__What this task involves__:
Set down the lines from the one containing "Write the bpy" to the one containing "random.seed(4)", both lines included, exactly as they stand and with no other lines.

__Entries provided__:
◇ ◇ ◇

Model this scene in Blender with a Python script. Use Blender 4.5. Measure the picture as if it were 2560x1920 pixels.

◇ ◇ ◇

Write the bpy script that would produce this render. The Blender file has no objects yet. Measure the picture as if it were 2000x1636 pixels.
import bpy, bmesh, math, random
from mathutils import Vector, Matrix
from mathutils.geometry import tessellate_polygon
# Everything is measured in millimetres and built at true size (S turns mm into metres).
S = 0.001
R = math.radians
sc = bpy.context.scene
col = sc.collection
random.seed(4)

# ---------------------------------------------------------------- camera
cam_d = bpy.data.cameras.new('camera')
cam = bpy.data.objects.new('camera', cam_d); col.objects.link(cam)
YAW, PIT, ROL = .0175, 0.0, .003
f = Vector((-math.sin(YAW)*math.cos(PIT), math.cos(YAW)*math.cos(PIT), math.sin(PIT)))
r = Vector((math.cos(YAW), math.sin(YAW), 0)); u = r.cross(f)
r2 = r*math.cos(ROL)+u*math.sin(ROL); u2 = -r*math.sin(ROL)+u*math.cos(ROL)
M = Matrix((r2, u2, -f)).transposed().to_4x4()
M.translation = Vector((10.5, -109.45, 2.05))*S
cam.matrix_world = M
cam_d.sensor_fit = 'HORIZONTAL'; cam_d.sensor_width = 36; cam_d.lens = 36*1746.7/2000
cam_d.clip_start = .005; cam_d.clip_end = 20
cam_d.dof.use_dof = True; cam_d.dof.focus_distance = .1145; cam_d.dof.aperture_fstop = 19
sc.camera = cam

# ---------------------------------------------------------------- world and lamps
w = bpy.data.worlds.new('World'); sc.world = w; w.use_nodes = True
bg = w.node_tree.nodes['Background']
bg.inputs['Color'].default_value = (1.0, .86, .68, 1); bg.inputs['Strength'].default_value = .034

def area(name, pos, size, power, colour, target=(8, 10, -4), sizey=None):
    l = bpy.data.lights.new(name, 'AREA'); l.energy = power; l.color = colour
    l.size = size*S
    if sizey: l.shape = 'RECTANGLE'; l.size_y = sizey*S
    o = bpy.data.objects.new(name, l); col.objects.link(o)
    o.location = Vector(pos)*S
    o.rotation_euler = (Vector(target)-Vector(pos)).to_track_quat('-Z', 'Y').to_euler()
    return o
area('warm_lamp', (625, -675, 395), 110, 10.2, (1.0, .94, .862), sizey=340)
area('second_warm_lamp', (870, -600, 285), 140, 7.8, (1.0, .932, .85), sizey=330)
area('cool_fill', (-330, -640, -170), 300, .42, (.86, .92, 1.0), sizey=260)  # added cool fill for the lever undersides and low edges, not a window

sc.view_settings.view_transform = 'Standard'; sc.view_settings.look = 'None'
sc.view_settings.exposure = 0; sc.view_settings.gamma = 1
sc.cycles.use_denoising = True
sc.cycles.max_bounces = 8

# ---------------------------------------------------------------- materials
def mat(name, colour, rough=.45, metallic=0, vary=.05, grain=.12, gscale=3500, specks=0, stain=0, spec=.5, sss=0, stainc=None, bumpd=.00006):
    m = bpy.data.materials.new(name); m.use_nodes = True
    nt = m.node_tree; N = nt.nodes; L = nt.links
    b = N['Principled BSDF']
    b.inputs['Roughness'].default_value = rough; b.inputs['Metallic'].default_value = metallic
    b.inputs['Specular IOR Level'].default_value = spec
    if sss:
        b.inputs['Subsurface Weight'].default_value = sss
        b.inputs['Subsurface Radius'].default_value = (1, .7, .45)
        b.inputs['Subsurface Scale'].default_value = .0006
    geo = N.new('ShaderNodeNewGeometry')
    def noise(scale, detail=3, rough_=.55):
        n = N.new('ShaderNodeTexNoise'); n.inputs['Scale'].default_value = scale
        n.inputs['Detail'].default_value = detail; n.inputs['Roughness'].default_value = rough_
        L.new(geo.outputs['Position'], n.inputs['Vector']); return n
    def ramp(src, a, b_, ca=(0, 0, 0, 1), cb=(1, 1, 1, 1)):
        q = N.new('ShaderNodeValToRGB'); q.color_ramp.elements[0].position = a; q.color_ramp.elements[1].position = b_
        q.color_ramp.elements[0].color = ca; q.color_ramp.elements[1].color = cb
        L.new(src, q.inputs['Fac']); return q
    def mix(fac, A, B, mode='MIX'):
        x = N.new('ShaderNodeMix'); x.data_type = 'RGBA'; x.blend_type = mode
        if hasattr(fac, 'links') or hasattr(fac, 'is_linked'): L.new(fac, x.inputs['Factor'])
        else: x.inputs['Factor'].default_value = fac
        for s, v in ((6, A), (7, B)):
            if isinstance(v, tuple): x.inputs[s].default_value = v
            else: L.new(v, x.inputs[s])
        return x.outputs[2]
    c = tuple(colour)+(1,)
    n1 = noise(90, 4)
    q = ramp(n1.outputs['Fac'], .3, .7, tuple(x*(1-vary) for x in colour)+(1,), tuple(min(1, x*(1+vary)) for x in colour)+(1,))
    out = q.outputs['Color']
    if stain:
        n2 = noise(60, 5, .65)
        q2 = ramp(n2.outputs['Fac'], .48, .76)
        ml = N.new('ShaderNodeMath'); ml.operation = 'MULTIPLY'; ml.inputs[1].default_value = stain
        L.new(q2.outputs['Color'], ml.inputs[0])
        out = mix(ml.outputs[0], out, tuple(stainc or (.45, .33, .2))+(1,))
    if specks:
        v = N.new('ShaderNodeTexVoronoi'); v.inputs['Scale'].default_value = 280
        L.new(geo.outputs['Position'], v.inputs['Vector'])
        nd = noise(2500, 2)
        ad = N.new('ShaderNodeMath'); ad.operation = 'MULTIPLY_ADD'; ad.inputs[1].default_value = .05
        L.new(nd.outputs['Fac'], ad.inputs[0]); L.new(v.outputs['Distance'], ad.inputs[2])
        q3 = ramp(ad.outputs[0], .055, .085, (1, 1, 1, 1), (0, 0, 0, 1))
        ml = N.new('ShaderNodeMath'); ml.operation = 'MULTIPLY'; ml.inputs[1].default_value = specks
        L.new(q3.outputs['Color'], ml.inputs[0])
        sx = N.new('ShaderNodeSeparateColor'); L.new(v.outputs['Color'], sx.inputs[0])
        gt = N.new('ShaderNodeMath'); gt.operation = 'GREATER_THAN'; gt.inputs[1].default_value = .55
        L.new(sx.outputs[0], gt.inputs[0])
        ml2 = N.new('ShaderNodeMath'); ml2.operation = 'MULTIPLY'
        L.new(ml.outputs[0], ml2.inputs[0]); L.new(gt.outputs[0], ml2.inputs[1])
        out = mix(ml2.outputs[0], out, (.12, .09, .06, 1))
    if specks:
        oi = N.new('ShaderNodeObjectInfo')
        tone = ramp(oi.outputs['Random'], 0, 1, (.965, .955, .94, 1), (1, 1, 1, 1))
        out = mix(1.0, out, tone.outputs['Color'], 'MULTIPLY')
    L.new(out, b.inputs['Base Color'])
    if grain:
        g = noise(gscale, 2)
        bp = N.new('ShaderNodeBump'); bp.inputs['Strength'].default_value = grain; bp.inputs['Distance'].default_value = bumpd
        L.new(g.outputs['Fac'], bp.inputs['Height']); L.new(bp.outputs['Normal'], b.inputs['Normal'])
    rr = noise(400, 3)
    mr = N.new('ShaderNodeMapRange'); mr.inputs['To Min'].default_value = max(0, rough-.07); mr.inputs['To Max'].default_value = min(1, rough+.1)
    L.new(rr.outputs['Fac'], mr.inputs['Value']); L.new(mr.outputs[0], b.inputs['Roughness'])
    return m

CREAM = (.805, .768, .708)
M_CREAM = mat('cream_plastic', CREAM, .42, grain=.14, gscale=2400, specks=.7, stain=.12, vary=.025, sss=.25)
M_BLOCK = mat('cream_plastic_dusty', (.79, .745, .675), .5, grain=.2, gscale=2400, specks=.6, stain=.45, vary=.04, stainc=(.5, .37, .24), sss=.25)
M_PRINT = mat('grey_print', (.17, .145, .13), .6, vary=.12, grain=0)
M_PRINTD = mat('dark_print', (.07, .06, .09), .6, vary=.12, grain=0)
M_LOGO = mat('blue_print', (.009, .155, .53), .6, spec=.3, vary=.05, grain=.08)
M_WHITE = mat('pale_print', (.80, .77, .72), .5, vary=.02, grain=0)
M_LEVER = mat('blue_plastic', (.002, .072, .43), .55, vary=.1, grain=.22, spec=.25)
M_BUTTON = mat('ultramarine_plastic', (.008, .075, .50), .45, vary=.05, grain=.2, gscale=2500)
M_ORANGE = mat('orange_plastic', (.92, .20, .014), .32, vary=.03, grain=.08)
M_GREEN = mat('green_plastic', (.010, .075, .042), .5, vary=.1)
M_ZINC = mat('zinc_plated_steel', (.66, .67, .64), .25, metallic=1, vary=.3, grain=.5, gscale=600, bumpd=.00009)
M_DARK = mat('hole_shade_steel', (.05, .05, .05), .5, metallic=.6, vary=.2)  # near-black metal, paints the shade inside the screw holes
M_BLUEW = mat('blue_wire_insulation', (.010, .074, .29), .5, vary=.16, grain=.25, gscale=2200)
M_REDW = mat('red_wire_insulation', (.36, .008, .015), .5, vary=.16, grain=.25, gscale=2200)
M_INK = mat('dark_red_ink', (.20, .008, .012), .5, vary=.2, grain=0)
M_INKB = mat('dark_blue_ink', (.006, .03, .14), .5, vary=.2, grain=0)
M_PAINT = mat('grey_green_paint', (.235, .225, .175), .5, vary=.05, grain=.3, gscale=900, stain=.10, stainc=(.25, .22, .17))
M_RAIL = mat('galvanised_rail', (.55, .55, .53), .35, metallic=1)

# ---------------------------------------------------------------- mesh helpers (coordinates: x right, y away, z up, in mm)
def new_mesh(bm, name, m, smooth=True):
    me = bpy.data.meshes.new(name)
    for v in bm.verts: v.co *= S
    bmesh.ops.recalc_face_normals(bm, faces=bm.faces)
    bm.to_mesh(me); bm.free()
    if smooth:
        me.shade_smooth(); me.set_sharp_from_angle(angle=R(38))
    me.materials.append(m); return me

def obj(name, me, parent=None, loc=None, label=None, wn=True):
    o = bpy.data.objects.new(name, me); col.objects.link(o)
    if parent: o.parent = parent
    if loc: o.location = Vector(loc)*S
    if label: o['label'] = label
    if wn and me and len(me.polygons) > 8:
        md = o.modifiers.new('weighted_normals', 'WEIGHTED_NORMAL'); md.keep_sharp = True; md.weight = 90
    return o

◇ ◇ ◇

__Solution to the problem__:
Write the bpy script that would produce this render. The Blender file has no objects yet. Measure the picture as if it were 2000x1636 pixels.
import bpy, bmesh, math, random
from mathutils import Vector, Matrix
from mathutils.geometry import tessellate_polygon
# Everything is measured in millimetres and built at true size (S turns mm into metres).
S = 0.001
R = math.radians
sc = bpy.context.scene
col = sc.collection
random.seed(4)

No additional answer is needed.